Elevated purchase activity offset that dip, with the seasonally adjusted index posting a 4% increase from one week earlier. On an unadjusted basis, purchases climbed 3%, but were 9% below its level from the same week in 2020.

“Purchase applications picked up slightly, and the average loan size rose to its highest level in three weeks, as growth in the higher-price segments continues to dominate purchase activity,” said Kan. New purchase loan amounts averaged $409,500 for the week, an uptick of 0.4% from the previous average of $407,900.

“Home prices are still growing at a rapid clip, even if monthly growth rates are showing signs of moderation, and this is constraining sales in many markets, and particularly for first-timers,” Kan added. Even though new and existing-home sales experienced its briskest pace of activity in September since early this year, first-time buyers, who are often at a disadvantage in current bidding wars, are accounting for a declining share of purchases.

While the average purchase-loan size grew, the mean refinance-mortgage size shrank for the second straight week, dropping 1.2% to $289,200 from $292,800. Overall, the average amount of new mortgage applications was for $334,600, inching down 0.1% from $335,000 the previous week.

Refinances accounted for a smaller share of weekly activity, falling to 62.2% of volume compared to 63.3% seven days earlier. Adjustable-rate mortgages also took in a decreased share, falling to 3.1% from 3.3% the prior week.

Government-sponsored programs increased their portion of applications relative to total volume by a slight degree, despite the rise in housing prices. Federal Housing Administration-sponsored loans grew to 10.4% of volume, up from 10.2% a week earlier.
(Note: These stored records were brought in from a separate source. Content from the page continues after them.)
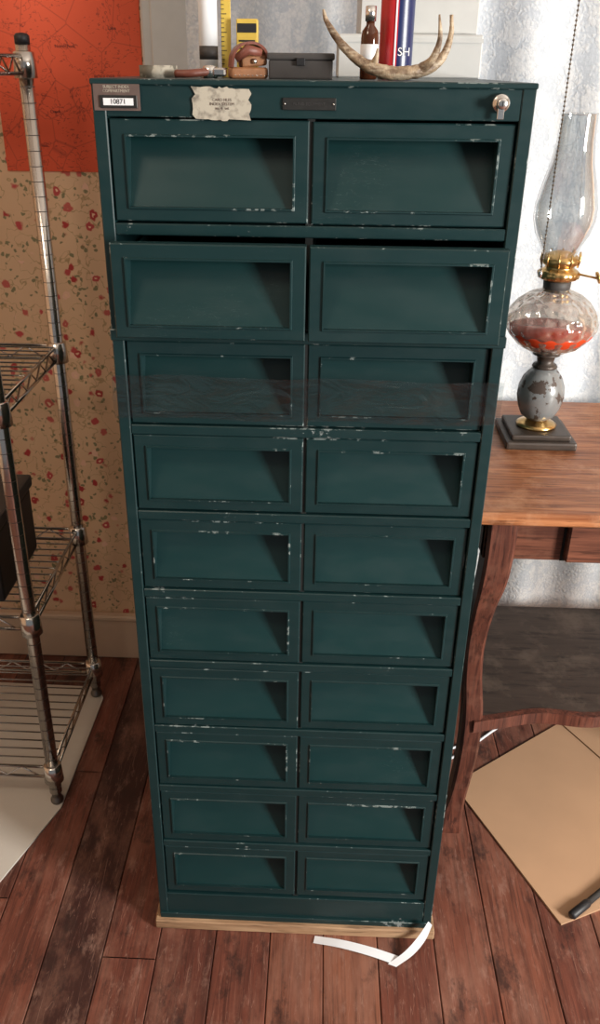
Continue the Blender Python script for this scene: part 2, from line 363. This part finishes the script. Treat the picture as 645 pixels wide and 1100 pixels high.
def drawer(idx,x0,x1,z0,z1,y,out):
    b=B('drawer_%d'%idx,[M_paint,M_wear,M_dark,M_panel])
    ch=.0014; fb=.0175; ft=.0175
    def ring(i,yy): return [(x0+i,yy,z0+i),(x1-i,yy,z0+i),(x1-i,yy,z1-i),(x0+i,yy,z1-i)]
    def band(A,C,m):
        for i in range(4):
            j=(i+1)%4; b.face([A[i],A[j],C[j],C[i]],m)
    r0=ring(0,y+.014); r1=ring(0,y+ch); r2=ring(ch,y); 
    ix0,ix1,iz0,iz1=x0+fb,x1-fb,z0+.0155,z1-ft
    I=[(ix0,y,iz0),(ix1,y,iz0),(ix1,y,iz1),(ix0,y,iz1)]
    band(r0,r1,0); band(r1,r2,1); band(r2,I,0)
    t=.0028; o=.0018
    O1=[(ix0-t,y+.0002,iz0-t),(ix1+t,y+.0002,iz0-t),(ix1+t,y+.0002,iz1+t),(ix0-t,y+.0002,iz1+t)]
    O2=[(p[0],y-o,p[2]) for p in [(ix0-t*.6,0,iz0-t*.6),(ix1+t*.6,0,iz0-t*.6),(ix1+t*.6,0,iz1+t*.6),(ix0-t*.6,0,iz1+t*.6)]]
    O3=[(p[0],y-o,p[2]) for p in I]
    band(O1,O2,1); band(O2,O3,1)
    dp=.029
    K=[(ix0,y+.003,iz0),(ix1,y+.003,iz0),(ix1,y+dp,iz1),(ix0,y+dp,iz1)]
    band(O3,K,0); b.face(K,3)
    yb=y+.03; L=D-.06
    for (a,c) in ((x0+.003,x0+.005),(x1-.005,x1-.003)): b.box(a,c,y+.012,yb+L-.06 if not out else yb+L-.04,z0+.006,z1-.022,0)
    b.box(x0+.005,x1-.005,y+.03,yb+L-.07,z0+.006,z0+.008,0)
    b.box(x0+.002,x1-.002,y+.0305,y+.032,z0+.003,z1-.003,0)
    return b.done(cab)
idx=1
for n in range(10):
    z1=H0-n*P; z0=z1-.1075
    y=-.044 if n==1 else .003+random.uniform(-.0008,.0008)
    for sx in (0,1):
        xa,xb=(-.2205,-.0018) if sx==0 else (.0018,.2205)
        e=random.uniform(-.0006,.0006)
        drawer(idx,xa,xb,z0+.0005+e,z1-.0005+e,y+(.001*sx),n==1); idx+=1
b=B('label_holder',[M_tapeb,M_plate,M_paper]); b.box(-.234,-.184,-.0016,-.0002,1.306,1.3325,0); 
b.box(-.2275,-.187,-.003,-.0016,1.3085,1.321,1,.0005); b.box(-.2235,-.191,-.0034,-.003,1.3112,1.3182,2); 
o=b.done(cab)
text('label_number','10871',.0070,(-.2075,-.0036,1.3147),M_black,cab)
text('label_line','SUBJECT INDEX\nCOMPARTMENT',.0040,(-.209,-.0018,1.327),M_torn,cab)
b=B('torn_label',[M_torn]); cx,cz=-.096,1.3135; pts=[]
for i in range(40):
    a=2*math.pi*i/40; r=1/max(abs(math.cos(a))/.032,abs(math.sin(a))/.0165); r*=random.uniform(.88,1.03); pts.append((r*math.cos(a),r*math.sin(a)))
b.prism(pts,.0004,.0009,0,Matrix.Translation((cx,0,cz))@Matrix.Rotation(math.pi/2,4,'X')); b.done(cab)
text('torn_label_text','CARD FILES\nINDEX SYSTEM\nno. 4  set',.0040,(cx,-.0011,cz),M_tapeb,cab)
b=B('maker_plate',[M_plate,M_steel]); b.box(-.031,.026,-.001,.0012,1.3085,1.3205,0,.0005)
for xx in (-.0285,.0235): b.lathe([(.0012,0),(.0008,.0012),(0,.0014)],(xx,-.001,1.3145),1,10,Matrix.Rotation(math.pi/2,4,'X'))
b.done(cab); text('plate_text','FILING  EQUIPMENT',.0038,(-.0025,-.0013,1.3145),M_chromeD,cab)
b=B('lock',[M_steel,M_black]); R=Matrix.Rotation(math.pi/2,4,'X')
b.lathe([(.0085,-.001),(.0095,0),(.0095,.004),(.0085,.006),(.0055,.0065),(.0055,.014),(.0045,.015),(0,.015)],(.2,.001,1.3175),0,28,R)
b.box(.1995,.2005,-.0145,-.0138,1.315,1.320,1)
b.box(.1965,.2035,-.0075,-.0065,1.302,1.313,0,.0005); b.done(cab)
b=B('clear_tape_strip',[M_tape]); nx=60
za,zc=1.0105,.955; g=[]
for j in range(5):
    row=[]
    for i in range(nx+1):
        x=-.240+.481*i/nx; z=za+(zc-za)*j/4+.0015*math.sin(x*30)
        y=-.0052+(.0012*math.sin(x*70+j)+.0008*math.sin(x*131+j*2))
        row.append(b.bm.verts.new((x,y,z)))
    g.append(row)
for j in range(4):
    for i in range(nx): b.bm.faces.new((g[j][i],g[j][i+1],g[j+1][i+1],g[j+1][i])).smooth=True
b.done(cab)
b=B('plinth_board',[M_pine]); b.box(-.244,.243,-.010,.61,0,.02,0,.002); b.done()
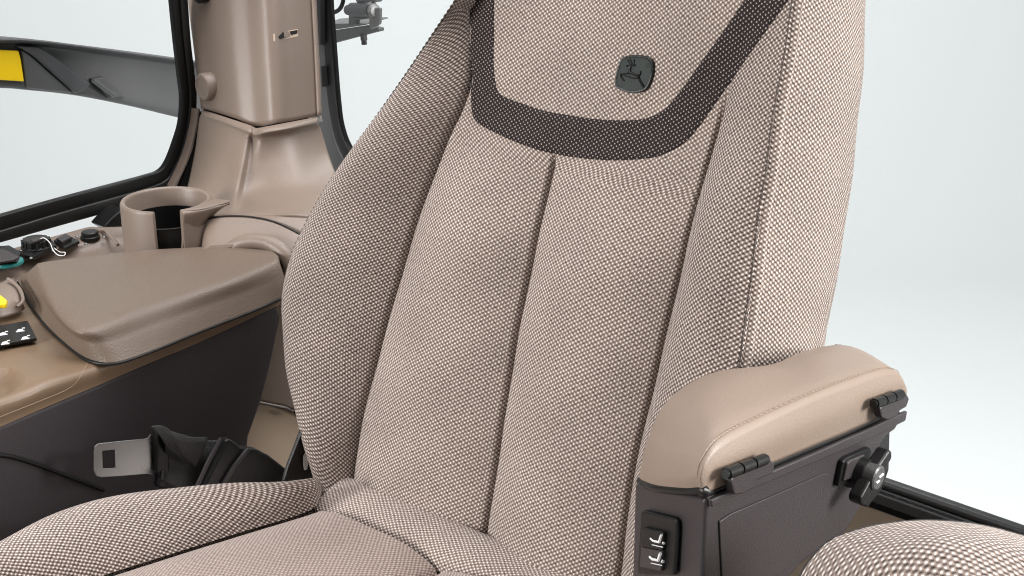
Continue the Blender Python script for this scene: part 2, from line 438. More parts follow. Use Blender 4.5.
# cushion
SZ = .6
def cz(dz, pts): return [onZ(SZ+dz, *p) for p in pts]
cush = empty('x', (0, 0, 0), '', ''); bpy.data.objects.remove(cush)
kz0 = [onZ(SZ+d, x, y) for (x, y, d) in [(325, 489, .000), (312, 487, .014), (285, 487, .024), (230, 486, .029), (130, 494, .03), (60, 511, .03), (0, 541, .03), (-70, 585, .03), (-160, 650, .03)]]
kz1 = cz(.004, [(323, 487), (316, 503), (295, 513), (245, 528), (190, 545), (120, 567), (60, 586), (-30, 614), (-150, 656)])
def bulge_loft(a, b, h, p, nu=120, nv=40, d=V3((0, 0, 1)), groove=.004, ends=0):
    ra, rb = cr1(a, nu), cr1(b, nu); g = []
    for j in range(nv):
        s = j/(nv-1); row = []
        for i in range(nu):
            L_ = (rb[i]-ra[i]).length; e = 1
            if ends: t = i/(nu-1); e = min(1, t/ends)**.5 if t < ends else 1
            bb = h*e*(1-abs(2*s-1)**p)-groove*(math.exp(-(s*L_/.0025)**2)+math.exp(-((1-s)*L_/.0025)**2))
            q = ra[i].lerp(rb[i], s)+d*bb
            q += V3((0, 0, .0008*math.sin(q.x*60+q.y*35)*math.sin(math.pi*s)))
            row.append(q)
        g.append(row)
    return g
base = prism('seat_cushion', [V3((-.27, -.02, .45)), V3((-.26, .02, .45)), V3((.27, .02, .45)), V3((.27, -.47, .45)), V3((-.29, -.47, .45))], (0, 0, .125), 'seat_cloth', seat, bev=.03, seg=5)
gb = bulge_loft(kz0, kz1, .016, 2.4, groove=.003, ends=.12)
skirt = [[p+V3((-.012*k, .0, -.022*k*k)) for p in gb[0]] for k in (3, 2.2, 1.5, .9, .4)]
grid_obj('side_bolster', skirt+gb, 'seat_cloth_open', base)
k1p = [kz1[1]+V3((.006, -.006, -.004))]+[p+V3((.002, 0, -.004)) for p in kz1[2:]]
k2 = [V3((.0, -.066, .594)), V3((-.004, -.12, .594)), V3((-.01, -.2, .596)), V3((-.02, -.3, .6)), V3((-.03, -.46, .6))]
pa = bulge_loft(cr1(k1p, 40), cr1(k2, 40), .012, 3.0, groove=.007)
grid_obj('front_panel', pa, 'seat_cloth_fine', base, label='finer flat cloth of the seat surface')
k3 = [V3((.18, -.066, .594)), V3((.18, -.2, .596)), V3((.19, -.46, .6))]
pb = bulge_loft(cr1([p+V3((.001, 0, 0)) for p in k2], 40), cr1(k3, 40), .016, 3.0, groove=.006)
grid_obj('front_panel', pb, 'seat_cloth_fine', base)
k4 = [V3((.27, .0, .62)), V3((.275, -.2, .62)), V3((.28, -.46, .62))]
pc = bulge_loft(cr1([p+V3((.001, 0, 0)) for p in k3], 40), cr1(k4, 40), .02, 2.4, groove=.004)
grid_obj('side_bolster', pc+[[p+V3((.01*k, 0, -.03*k)) for p in pc[-1]] for k in (.6, 1.4, 3)], 'seat_cloth', base)
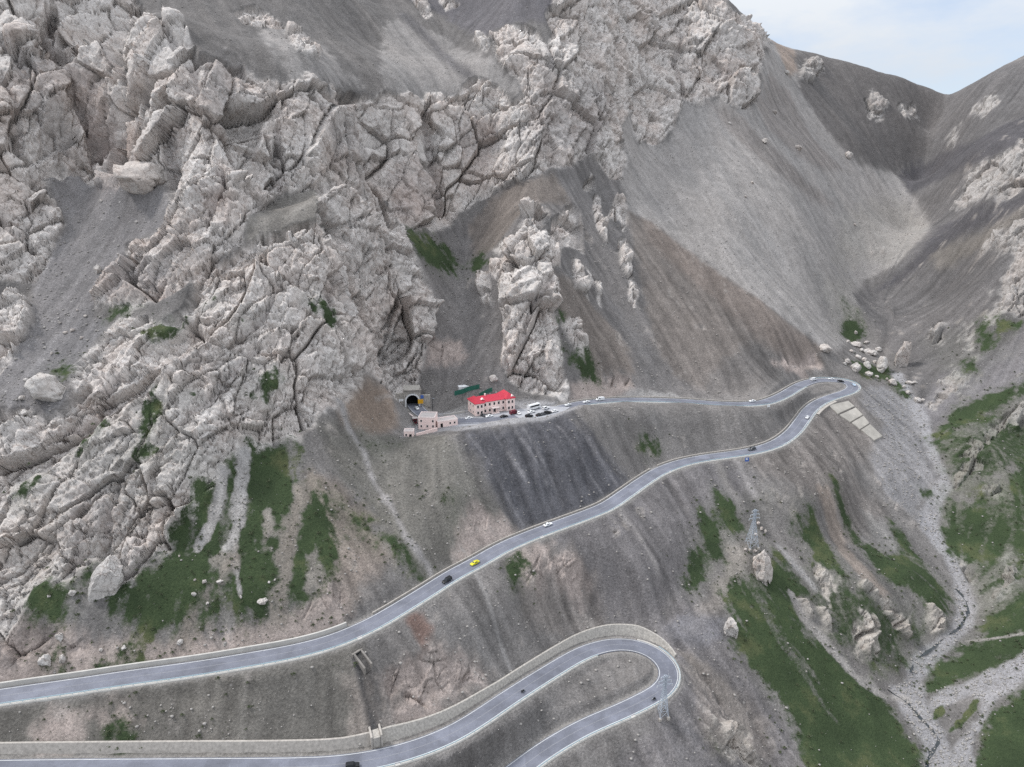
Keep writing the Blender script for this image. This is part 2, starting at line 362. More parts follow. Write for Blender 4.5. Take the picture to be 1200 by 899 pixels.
# ---- broad tones
zone((112, 107, 104), [[(160, -200), (165, 5), (195, 20), (230, 60), (265, 72), (330, 95), (400, 108), (455, 112), (620, 108), (600, 28), (640, 25), (655, 0), (700, -200)]], 4, 4, rill=.25)
zone((104, 100, 103), [[(500, -200), (480, 0), (520, 20), (560, 45), (600, 28), (640, 25), (655, 0), (700, -200)]], 5, 4, rill=.2)
zone((142, 136, 132), [[(450, 30), (462, 22), (485, 30), (520, 45), (580, 75), (608, 95), (612, 112), (560, 118), (490, 118), (452, 110), (445, 70)], [(300, 30), (340, 30), (380, 55), (400, 75), (430, 102), (345, 95), (315, 60)]], 3, 4, rill=.25)
line((104, 100, 100), [(478, 22), (500, 45), (530, 75), (548, 88)], 11, 5, 3)
zone((121, 117, 117), [[(55, 205), (85, 200), (112, 215), (135, 212), (165, 205), (190, 210), (205, 240), (198, 270), (150, 286), (145, 305), (115, 345), (112, 362), (125, 385), (90, 425), (80, 450), (78, 480), (60, 490), (20, 490), (-10, 470), (-10, 410), (20, 400), (40, 360), (40, 332), (60, 300), (76, 265), (62, 235)]], 3, 3, rill=.3, grav=.8)
zone((124, 118, 111), [[(288, 262), (330, 234), (398, 224), (425, 236), (395, 264), (350, 272), (305, 292), (286, 288)]], 3, 3, lift=6, ll=3)
zone((114, 109, 107), [[(503, 268), (545, 250), (600, 215), (650, 196), (690, 182), (730, 215), (745, 300), (765, 400), (790, 440), (830, 462), (700, 462), (590, 462), (540, 460), (505, 440), (490, 400), (508, 350), (490, 300), (475, 268)]], 4, 3, grav=.8)
zone((117, 107, 100), [[(605, 215), (650, 198), (668, 240), (640, 238), (615, 245), (600, 262), (580, 292), (556, 302), (545, 265), (575, 238)], [(643, 318), (660, 322), (690, 350), (715, 380), (735, 410), (745, 440), (700, 435), (670, 400), (652, 360)]], 3, 3)
zone((117, 108, 102), [[(735, 245), (765, 262), (800, 290), (850, 325), (905, 365), (960, 408), (968, 425), (930, 432), (900, 445), (870, 462), (830, 464), (790, 440), (770, 410), (755, 350), (745, 300)]], 4, 4, rill=.4)
zone((122, 109, 101), [[(750, 250), (800, 288), (850, 322), (905, 362), (960, 405), (968, 427), (930, 430), (900, 405), (860, 370), (800, 320), (760, 285)]], 4, 4, .8)
zone((104, 100, 98), [[(880, 400), (920, 415), (940, 432), (900, 446), (870, 464), (820, 466), (840, 430)]], 4, 4, .7, rill=.7)
zone((148, 142, 138), [[(735, 130), (742, 145), (745, 168), (772, 172), (792, 150), (800, 118), (822, 122), (845, 112), (860, 122), (877, 124), (887, 114), (893, 78), (905, 48), (930, 58), (940, 100), (960, 140), (1000, 190), (1045, 200), (1075, 235), (1095, 265), (1080, 285), (1050, 310), (1010, 330), (1000, 370), (1000, 400), (975, 412), (930, 380), (890, 350), (850, 325), (800, 290), (765, 262), (735, 245), (728, 215), (735, 190), (728, 152)]], 3, 3, rill=.22, grav=.7)
zone((128, 119, 114), [[(885, 118), (903, 88), (925, 110), (950, 160), (990, 200), (960, 197), (930, 178), (900, 152)], [(830, 120), (860, 130), (900, 165), (940, 205), (980, 240), (960, 240), (900, 195), (850, 150)]], 5, 4, .75)
zone((150, 128, 112), [[(907, 50), (932, 60), (936, 85), (925, 90)]], 4, 3, .8)
zone((147, 141, 134), [[(985, 245), (1040, 232), (1092, 258), (1082, 290), (1040, 312), (975, 305)], [(960, 320), (1000, 330), (1005, 380), (975, 395)]], 6, 8, .7, grav=1.0, rill=.05)
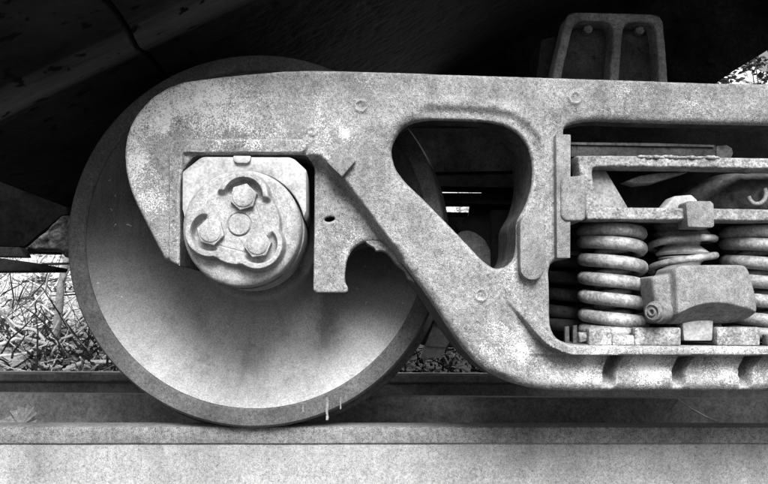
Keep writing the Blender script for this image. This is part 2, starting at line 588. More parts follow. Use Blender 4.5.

Veterans Affairs-backed mortgages accounted for 10.6% of all applications, compared to 10.4% the prior week, while the percentage of loans applied for through the U.S. Department of Agriculture remained unchanged at 0.5%.

Fixed interest rates keep climbing
According to the MBA, both the 30-year conforming and 15-year rates reached their highest point in eight months.

  • The average contract interest rate for 30-year fixed-rate mortgages with conforming balances of $548,250 or less increased seven basis points to 3.3% compared to 3.23% a week earlier. 
  • The average 30-year jumbo fixed-rate mortgage with balances of greater than $548,250 also jumped, hitting 3.34%, up from 3.26% the prior week. 
  • The 30-year fixed rate for loans backed by the FHA climbed 14 basis points to an average of 3.31% after it had fallen to 3.17% in the previous period. 
  • The 15-year fixed-rate mortgage average rose five basis points to 2.59% from 2.54% seven days earlier.
  • While fixed-term rate averages all headed upward, the 5/1 adjustable rate average went in the opposite direction, falling 20 basis points to 2.89% from 3.09% the previous week.